A stunned and happy girl

A stunned and happy girl

But so what?  Sometimes you have to be flexible and what DOLT (mea culpa) came up with the 13 year old thing in the first place and Venice really wants pierced ears and what better souvenir of 8 months on the road?  Claire’s to the rescue.  It is amazing that you can travel all over the world and if you set foot in a mall, there will be a Claire’s.

Offspring mutilated, we head off for education.  On the way, we find one of our favourite places of our trip.  The insane Dock Café – a honour box café.  Say what?  Listen – it is one of the hippest, most laid-back, artistic, sophisticated spaces I’ve been in.  And it is run by a conglomeration of Christian churches working together to offer a community space in the dockside.  Who could hope for anything better for Northern Ireland (or indeed for the world)?

belfast dock cafe

You are welcome to come hang out, take photos, bring your own food and drink or enjoy the food on offer.  Upon leaving, you simply drop your donation into the honour box.  Seriously.

belfast dock cafe2

belfast honour box worker

Our volunteer server apologizes for the slim pickings! Ridiculous! And everything was delicious.

We arrived at 2:30 pm and the volunteer actually apologized for the poor selection even though there were at least 8 choices of baked goods.  My favourite part (okay I loved everything but ONE of my favourite parts) was the fact that the place was full of university students chillaxing.  The vibe was awesome.

The café is full of art (and students)

The café is full of art (and students)

A few steps later, we’re at the “Titanic Experience”.  What to say?  First off, they shouldn’t try so hard.  Second, they need to lower the price.  A family pass for two adults, two children cost over £38/$70!!!!  We took the bullet but I have to admit I was prepared to hate it.  The price is crazy, you have to book in advance for a timed ticket and it seemed very gimicky.  After a few hours experiencing the “Experience”, I really wasn’t sure what I thought.  The museum is excellent, no doubt about it.  It does, however, seem slightly confused: part serious interpretation, part high tech wizardry.  At its worst, the gagetry feels superfluous, at its best, it’s genious.

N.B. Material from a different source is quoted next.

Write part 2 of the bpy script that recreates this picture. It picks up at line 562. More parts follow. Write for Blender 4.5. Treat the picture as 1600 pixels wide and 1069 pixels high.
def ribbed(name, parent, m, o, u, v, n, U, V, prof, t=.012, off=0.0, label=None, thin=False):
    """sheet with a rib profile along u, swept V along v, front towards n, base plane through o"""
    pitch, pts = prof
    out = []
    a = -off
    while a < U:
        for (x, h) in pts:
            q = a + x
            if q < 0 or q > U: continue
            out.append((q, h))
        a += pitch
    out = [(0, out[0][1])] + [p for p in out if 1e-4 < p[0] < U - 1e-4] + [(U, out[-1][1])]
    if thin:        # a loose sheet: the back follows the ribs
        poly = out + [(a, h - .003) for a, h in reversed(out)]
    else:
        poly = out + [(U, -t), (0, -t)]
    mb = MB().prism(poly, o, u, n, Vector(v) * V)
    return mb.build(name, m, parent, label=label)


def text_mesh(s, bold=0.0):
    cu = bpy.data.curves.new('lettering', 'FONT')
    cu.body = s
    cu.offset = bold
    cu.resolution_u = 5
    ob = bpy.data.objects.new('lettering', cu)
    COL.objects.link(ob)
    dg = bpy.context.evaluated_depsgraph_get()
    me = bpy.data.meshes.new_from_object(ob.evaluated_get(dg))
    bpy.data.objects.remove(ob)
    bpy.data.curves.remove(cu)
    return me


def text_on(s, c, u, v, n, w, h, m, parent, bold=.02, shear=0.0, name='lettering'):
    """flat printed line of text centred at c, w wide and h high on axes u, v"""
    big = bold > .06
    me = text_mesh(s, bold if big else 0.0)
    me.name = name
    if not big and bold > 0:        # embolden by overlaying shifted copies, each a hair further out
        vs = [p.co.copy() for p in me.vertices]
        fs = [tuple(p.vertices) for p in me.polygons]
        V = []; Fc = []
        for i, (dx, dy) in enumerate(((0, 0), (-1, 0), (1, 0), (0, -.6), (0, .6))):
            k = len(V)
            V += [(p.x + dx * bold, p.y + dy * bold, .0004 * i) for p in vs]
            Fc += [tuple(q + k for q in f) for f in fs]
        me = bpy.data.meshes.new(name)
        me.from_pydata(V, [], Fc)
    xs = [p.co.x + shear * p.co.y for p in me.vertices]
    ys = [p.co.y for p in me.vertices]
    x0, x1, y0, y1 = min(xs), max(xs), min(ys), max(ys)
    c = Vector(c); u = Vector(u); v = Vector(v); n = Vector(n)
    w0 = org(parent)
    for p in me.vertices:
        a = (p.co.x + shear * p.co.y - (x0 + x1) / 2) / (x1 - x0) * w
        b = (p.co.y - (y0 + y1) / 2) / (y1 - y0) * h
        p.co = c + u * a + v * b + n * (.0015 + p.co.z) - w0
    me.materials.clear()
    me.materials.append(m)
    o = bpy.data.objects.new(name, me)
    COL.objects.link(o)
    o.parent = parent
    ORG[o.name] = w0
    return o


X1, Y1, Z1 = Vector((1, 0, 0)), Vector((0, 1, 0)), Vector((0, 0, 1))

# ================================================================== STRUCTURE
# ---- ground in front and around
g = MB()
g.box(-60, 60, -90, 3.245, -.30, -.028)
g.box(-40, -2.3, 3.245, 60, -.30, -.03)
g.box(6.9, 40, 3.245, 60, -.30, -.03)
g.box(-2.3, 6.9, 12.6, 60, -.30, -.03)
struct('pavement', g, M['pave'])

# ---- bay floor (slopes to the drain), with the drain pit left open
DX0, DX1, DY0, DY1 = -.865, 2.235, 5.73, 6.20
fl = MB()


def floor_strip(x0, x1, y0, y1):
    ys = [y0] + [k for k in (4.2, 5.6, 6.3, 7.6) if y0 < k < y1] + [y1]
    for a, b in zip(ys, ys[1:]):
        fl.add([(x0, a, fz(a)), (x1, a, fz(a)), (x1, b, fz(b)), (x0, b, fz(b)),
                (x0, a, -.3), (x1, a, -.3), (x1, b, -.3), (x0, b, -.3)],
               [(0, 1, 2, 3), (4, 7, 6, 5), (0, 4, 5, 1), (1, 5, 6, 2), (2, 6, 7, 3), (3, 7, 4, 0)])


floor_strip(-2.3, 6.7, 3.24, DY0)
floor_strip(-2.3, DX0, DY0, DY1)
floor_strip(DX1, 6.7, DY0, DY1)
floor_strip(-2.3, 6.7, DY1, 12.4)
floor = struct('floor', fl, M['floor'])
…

Statue with “Experience” in background

Statue with “Experience” in background

We find out that it cost £77 million to build the museum, which, in today’s dollars is slightly higher than what it cost to build the actual Titanic.  Hmm.  When I look back on our experience today, I might possibly concede that it was worth it.  A big part of that is the outdoor space around the “Experience” which can be visited for free.  The whole site is special because the Titanic was actually built here and you can walk around the shipyards and see all kinds of things.  Like the tender (only surviving White Star ship) that was moored in Cherbourg, France and which ferried passengers onto the Titanic, when it stopped there on its maiden voyage.

White Star tender

White Star tender

To me, the most striking thing about the museum is that it is so good and so huge.  There is no way to visit and absorb it all in one visit.  IMHO, the administration should offer an incentive to visitors to come over repeat visits.  And they should lower the price while they’re at it.  We left 2 kids behind just because it wasn’t at all affordable to bring them along.  The staff at Claire’s had never visited because it was too expensive.

Outline of where Titanic was built, Belfast

Outline of where Titanic was built, Belfast

I leave you with a little food for thought…  After 8 months of travel, Fahbio has declared Northern Ireland to be one of his favourite places.  Possibly his favourite place.  More than Macedonia!  More than Belgrade!  I also loved Northern Ireland but was speechless at this news.  How on earth (see what I did there?) could he choose just one?  I asked him why he felt that way and he said that there was just so much to see and do here.  I suspect it also has to do with how unpretentious and funny the Irish are.  I also think it has to do with the fact that it is all English here so Fahbio can access information directly without having to use SWMBO-Translate.